I tend to see this as what "Story Now" design per se is about - about ensuring that play will deliver a worthwhile story without anyone having the responsibility to push story explicitly.

It's the absence of that responsibility - and so the freedom to play your character - that makes it an RPG, I think.

The GM is in a different category, though - the GM in BW, for example, in agreeing to and setting stakes, has to have regard to how different choices will push and pull the game in different thematic/dramatic directions.

And on a somewhat related note - I see many people who say that the 4e DMG is one of the best GMing manuals they've read. And while it's not bad, I think that the BW Adventure Burner leaves it for dead - and the Adventure Burner isn't even written for the game that I'm GMing in light of it!

It's a subtle distinction, but it makes that aspect of "finding things in the fiction" in BW more gamist than narrative. You risk it to advance your character--and story emerges.
I'm not going to quibble over gamist vs narrativist here. One way of analysing it might be to say that BW sets up hooks/mechanics that might be seen to play a gamist function in a traditional design, and ensures that they play a narrativist function as well/instead.

One example is its solution to the problem of "the face guy does all the talking" - by requiring advancement to depend upon a range of difficulties of checks, including sometimes near-impossible ones, it gives players an incentive not to always bring all their available dice, or all their best abilities, to bear on a situation. And it offers the assurance that, if you fail, your PC may suffer but the game will keep going (no defaulting to death/TPK as in some approaches to D&D).

These features of the mechanics and of resolution appeal to the players' gamist instincts - what risks do I have an incentive to take? - but produce Story Now as an output.
 

Crazy Jerome

First Post
I'm not going to quibble over gamist vs narrativist here. One way of analysing it might be to say that BW sets up hooks/mechanics that might be seen to play a gamist function in a traditional design, and ensures that they play a narrativist function as well/instead.

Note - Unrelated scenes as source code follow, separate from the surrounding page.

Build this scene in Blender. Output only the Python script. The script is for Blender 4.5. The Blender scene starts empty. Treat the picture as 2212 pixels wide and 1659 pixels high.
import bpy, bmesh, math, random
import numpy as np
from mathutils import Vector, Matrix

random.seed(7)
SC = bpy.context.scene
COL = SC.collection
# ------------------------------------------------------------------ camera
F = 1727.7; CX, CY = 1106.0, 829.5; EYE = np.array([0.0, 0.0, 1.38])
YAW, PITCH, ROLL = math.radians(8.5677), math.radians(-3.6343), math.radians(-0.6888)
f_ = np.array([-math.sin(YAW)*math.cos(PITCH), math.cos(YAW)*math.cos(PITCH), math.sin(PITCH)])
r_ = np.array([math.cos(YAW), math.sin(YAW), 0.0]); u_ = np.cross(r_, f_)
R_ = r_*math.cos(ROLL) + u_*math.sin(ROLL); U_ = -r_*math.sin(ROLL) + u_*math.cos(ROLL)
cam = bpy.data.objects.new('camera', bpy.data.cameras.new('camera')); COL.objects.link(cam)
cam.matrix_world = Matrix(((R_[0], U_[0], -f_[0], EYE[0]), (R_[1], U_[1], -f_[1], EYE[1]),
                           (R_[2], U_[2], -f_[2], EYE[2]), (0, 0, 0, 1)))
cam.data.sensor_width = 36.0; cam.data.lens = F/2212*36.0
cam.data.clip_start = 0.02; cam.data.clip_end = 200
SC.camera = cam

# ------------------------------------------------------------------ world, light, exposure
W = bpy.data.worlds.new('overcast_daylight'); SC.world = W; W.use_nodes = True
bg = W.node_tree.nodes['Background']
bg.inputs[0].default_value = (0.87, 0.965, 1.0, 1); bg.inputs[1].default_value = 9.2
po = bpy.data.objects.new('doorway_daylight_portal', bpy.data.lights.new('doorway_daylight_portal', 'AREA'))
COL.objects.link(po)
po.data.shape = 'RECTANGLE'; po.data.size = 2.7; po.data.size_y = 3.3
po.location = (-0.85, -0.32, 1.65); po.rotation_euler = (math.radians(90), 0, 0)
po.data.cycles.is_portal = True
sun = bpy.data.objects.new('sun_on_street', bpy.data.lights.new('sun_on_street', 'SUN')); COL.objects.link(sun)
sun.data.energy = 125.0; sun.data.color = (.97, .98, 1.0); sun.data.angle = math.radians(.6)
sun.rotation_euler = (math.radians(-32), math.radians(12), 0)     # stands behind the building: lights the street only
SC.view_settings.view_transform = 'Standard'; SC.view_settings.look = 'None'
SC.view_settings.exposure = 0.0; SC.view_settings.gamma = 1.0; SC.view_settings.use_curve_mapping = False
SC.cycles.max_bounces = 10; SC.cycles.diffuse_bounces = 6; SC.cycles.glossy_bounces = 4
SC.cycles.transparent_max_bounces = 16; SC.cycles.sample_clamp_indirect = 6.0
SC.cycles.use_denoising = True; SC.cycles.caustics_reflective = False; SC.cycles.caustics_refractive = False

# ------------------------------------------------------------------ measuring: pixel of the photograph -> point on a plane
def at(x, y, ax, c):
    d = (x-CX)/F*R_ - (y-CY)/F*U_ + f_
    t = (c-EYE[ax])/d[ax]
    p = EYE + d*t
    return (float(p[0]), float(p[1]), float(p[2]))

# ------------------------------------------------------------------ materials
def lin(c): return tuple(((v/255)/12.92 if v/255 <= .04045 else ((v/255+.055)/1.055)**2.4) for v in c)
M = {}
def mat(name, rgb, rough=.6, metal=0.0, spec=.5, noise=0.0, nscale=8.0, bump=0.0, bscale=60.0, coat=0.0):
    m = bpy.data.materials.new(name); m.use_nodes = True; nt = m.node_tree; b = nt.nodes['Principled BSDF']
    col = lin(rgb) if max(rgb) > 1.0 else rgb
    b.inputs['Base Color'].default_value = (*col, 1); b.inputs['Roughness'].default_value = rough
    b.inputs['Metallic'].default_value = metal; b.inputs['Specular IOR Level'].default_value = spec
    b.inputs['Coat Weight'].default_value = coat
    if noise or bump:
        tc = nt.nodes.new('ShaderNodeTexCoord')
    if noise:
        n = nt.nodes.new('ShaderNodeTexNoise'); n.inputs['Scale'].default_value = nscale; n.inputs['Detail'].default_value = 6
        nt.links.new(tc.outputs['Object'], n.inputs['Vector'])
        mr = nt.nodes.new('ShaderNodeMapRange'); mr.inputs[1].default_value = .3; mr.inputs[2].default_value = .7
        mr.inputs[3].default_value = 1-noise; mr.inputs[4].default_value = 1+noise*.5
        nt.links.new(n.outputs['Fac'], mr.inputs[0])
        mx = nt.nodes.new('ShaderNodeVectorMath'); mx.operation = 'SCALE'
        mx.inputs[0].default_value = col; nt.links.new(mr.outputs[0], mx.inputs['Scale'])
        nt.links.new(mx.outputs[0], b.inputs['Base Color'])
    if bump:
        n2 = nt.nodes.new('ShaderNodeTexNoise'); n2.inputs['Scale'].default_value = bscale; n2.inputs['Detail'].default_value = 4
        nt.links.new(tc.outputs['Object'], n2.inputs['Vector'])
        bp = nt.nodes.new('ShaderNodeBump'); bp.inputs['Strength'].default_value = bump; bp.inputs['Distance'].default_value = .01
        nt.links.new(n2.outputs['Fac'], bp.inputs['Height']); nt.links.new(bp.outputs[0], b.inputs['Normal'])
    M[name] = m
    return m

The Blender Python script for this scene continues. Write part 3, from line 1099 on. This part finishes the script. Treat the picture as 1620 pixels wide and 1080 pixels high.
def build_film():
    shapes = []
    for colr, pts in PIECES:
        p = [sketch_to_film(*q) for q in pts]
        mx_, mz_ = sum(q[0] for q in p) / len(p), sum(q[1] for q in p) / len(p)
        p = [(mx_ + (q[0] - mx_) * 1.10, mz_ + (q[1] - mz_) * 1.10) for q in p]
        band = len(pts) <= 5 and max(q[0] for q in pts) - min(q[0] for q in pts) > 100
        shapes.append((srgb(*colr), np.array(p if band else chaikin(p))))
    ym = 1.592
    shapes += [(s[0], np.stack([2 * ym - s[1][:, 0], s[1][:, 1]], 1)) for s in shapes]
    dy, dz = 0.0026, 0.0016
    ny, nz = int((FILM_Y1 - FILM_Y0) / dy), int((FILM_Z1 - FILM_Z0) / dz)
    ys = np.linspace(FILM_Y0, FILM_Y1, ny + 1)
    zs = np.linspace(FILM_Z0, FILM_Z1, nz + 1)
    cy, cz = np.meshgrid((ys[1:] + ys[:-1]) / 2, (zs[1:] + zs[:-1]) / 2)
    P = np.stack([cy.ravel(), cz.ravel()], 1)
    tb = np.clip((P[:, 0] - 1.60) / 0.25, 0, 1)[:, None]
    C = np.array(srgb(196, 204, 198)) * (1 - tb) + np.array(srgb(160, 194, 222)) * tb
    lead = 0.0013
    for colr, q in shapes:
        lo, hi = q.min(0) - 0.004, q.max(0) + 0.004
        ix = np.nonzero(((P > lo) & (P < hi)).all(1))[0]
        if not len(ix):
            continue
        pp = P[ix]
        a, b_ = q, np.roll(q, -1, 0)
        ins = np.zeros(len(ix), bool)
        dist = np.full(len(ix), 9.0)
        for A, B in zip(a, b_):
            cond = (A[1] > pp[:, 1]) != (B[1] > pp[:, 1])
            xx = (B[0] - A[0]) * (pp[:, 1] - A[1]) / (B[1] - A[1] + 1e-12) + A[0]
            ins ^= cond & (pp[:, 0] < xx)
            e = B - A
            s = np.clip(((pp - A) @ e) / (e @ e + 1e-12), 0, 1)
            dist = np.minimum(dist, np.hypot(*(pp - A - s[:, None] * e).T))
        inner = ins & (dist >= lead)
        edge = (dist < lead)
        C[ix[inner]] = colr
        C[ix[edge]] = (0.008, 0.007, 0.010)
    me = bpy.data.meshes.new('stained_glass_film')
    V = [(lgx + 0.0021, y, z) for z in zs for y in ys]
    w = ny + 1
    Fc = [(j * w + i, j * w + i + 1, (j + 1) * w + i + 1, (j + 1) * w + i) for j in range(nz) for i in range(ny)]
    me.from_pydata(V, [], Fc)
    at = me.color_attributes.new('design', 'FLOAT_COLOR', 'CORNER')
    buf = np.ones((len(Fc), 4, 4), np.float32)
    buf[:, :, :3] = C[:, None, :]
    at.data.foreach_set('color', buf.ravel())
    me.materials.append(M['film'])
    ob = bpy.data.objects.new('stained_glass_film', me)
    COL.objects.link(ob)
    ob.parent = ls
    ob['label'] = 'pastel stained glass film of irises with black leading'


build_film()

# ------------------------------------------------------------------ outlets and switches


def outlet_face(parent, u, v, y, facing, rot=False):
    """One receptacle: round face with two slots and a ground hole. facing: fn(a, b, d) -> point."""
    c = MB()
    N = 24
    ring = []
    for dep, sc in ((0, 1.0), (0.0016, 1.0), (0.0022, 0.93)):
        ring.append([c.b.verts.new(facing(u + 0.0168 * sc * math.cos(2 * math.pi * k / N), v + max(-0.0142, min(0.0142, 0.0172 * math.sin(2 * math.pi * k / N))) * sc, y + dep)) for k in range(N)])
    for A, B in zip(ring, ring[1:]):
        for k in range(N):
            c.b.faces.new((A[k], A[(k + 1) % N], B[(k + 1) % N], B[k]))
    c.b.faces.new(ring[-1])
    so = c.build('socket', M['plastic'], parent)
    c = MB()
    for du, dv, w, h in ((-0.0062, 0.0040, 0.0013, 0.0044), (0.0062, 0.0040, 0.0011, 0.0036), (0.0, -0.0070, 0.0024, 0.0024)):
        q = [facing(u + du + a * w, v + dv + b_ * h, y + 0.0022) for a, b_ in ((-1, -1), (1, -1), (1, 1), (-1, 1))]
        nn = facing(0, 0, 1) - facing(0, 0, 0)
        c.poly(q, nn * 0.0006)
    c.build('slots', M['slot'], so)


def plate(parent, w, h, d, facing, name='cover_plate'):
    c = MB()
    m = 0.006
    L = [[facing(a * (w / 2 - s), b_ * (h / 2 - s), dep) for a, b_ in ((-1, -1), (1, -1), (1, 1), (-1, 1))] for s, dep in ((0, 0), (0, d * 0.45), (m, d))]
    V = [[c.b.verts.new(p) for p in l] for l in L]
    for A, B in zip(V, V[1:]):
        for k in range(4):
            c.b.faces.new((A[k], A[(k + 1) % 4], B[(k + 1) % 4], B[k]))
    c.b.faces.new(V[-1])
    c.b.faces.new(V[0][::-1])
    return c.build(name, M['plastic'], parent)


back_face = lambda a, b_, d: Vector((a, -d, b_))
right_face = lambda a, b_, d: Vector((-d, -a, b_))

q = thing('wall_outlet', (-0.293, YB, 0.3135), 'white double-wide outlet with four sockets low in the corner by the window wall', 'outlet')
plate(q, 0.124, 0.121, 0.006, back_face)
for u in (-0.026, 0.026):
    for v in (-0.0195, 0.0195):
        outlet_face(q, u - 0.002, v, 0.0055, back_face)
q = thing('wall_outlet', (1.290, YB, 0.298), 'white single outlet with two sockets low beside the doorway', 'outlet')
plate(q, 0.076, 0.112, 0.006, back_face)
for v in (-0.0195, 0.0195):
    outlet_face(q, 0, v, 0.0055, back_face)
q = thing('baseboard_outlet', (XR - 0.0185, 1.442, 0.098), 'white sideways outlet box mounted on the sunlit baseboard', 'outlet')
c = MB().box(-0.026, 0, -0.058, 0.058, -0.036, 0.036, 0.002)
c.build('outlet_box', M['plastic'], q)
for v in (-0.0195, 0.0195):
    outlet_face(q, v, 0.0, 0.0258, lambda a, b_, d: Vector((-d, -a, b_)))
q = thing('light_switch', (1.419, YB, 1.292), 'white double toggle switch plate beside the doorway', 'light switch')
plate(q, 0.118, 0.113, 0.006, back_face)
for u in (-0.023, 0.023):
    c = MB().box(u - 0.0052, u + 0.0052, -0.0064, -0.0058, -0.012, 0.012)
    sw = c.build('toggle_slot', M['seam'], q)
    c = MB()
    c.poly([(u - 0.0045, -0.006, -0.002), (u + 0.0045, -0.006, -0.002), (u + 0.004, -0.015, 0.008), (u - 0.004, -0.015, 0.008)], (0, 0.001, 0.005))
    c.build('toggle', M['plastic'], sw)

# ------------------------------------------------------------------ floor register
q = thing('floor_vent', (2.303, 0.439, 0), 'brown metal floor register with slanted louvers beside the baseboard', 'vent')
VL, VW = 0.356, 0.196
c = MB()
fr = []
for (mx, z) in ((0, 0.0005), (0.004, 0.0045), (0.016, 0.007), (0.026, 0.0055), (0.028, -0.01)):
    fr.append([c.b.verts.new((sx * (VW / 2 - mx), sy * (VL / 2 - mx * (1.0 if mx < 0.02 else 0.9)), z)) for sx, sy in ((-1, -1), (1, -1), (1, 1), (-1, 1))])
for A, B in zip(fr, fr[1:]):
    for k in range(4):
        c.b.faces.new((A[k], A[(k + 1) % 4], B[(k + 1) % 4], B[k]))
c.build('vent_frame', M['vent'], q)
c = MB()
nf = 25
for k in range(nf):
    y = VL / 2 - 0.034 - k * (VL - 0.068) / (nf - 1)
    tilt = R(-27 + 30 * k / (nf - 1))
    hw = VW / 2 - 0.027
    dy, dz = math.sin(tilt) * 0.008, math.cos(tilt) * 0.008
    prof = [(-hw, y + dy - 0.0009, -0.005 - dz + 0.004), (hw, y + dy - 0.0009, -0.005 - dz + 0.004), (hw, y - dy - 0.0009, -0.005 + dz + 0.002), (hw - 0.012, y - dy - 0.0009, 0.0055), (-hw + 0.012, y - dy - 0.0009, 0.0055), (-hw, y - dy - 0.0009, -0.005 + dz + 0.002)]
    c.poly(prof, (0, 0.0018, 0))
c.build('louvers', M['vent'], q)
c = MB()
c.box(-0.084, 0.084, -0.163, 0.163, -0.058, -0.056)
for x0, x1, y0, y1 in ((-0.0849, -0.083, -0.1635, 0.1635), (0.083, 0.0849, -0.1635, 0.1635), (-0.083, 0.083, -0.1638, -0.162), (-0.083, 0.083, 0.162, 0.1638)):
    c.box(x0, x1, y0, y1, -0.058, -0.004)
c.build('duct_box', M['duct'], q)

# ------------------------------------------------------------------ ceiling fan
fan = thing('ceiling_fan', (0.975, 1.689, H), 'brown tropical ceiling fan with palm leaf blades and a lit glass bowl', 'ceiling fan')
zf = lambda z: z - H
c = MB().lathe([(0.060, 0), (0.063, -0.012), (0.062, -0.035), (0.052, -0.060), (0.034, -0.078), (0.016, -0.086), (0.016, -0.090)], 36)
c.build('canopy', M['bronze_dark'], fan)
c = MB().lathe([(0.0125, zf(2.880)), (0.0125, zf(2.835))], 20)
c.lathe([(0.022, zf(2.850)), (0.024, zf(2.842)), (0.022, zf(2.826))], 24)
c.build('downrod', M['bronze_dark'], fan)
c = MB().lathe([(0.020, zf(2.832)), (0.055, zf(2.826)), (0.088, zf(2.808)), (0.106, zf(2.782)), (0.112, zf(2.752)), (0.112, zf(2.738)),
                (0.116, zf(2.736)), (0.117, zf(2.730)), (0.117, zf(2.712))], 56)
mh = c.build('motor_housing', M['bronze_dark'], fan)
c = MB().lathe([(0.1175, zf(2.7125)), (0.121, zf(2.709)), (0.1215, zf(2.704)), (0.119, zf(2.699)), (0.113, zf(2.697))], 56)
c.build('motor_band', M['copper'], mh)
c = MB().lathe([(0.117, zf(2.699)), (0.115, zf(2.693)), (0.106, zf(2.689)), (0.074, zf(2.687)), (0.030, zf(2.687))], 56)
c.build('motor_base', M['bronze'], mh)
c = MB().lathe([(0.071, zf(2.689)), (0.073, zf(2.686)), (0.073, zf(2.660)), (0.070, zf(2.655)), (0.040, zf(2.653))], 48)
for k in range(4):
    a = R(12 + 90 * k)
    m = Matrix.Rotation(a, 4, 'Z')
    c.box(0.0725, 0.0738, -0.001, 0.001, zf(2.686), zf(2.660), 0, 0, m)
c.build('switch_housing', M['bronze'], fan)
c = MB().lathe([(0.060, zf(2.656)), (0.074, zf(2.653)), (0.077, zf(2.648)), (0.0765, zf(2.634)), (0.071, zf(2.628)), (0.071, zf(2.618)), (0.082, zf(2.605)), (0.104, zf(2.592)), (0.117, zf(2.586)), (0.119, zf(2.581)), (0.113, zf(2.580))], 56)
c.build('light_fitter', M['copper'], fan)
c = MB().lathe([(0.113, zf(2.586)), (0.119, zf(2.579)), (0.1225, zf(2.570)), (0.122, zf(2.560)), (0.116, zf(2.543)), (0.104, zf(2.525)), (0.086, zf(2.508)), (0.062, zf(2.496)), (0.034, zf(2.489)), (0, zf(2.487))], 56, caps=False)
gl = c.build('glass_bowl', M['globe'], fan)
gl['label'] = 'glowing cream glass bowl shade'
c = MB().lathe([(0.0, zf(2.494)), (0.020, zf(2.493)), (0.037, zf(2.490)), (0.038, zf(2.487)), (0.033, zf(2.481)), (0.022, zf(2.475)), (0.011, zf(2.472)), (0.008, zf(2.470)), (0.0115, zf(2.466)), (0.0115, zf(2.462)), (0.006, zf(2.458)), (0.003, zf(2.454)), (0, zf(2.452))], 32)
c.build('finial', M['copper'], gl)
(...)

One example is its solution to the problem of "the face guy does all the talking" - by requiring advancement to depend upon a range of difficulties of checks, including sometimes near-impossible ones, it gives players an incentive not to always bring all their available dice, or all their best abilities, to bear on a situation. And it offers the assurance that, if you fail, your PC may suffer but the game will keep going (no defaulting to death/TPK as in some approaches to D&D).

These features of the mechanics and of resolution appeal to the players' gamist instincts - what risks do I have an incentive to take? - but produce Story Now as an output.

I agree with that. It is more or less what I was aiming for above. I don't pretend to be inside Luke Crane's head (which could be unpleasant :p), but he has said explicitly that BW is traditional, not Forge Narrative. I take his explanation for that statement to correspond to what you said above. I read Forge dogma on Story Now to say that if you don't make Story Now the primary creative agenda, you don't get "story now".

Whereas BW tells the players and GM to (mostly) unleash their inner power-gamers and push the mechanics hard (albeit only with the limits of the fiction). The harder they push, the more and better "narrative" they get. Both elements (well-written beliefs and hard, gamist push) must be present for BW to work at its best. That's actually the hardest part of BW for me--finding a time when the group has the necessary energy to push it that hard for a whole session, with our sessions so long.

BW delivers little "n", normal "narrative" in spades. I'm not sure it really hits Story Now according to the technical definition of the term. (I'd say it hits the practical definition of what Story Now ought to be, but that's another discussion.)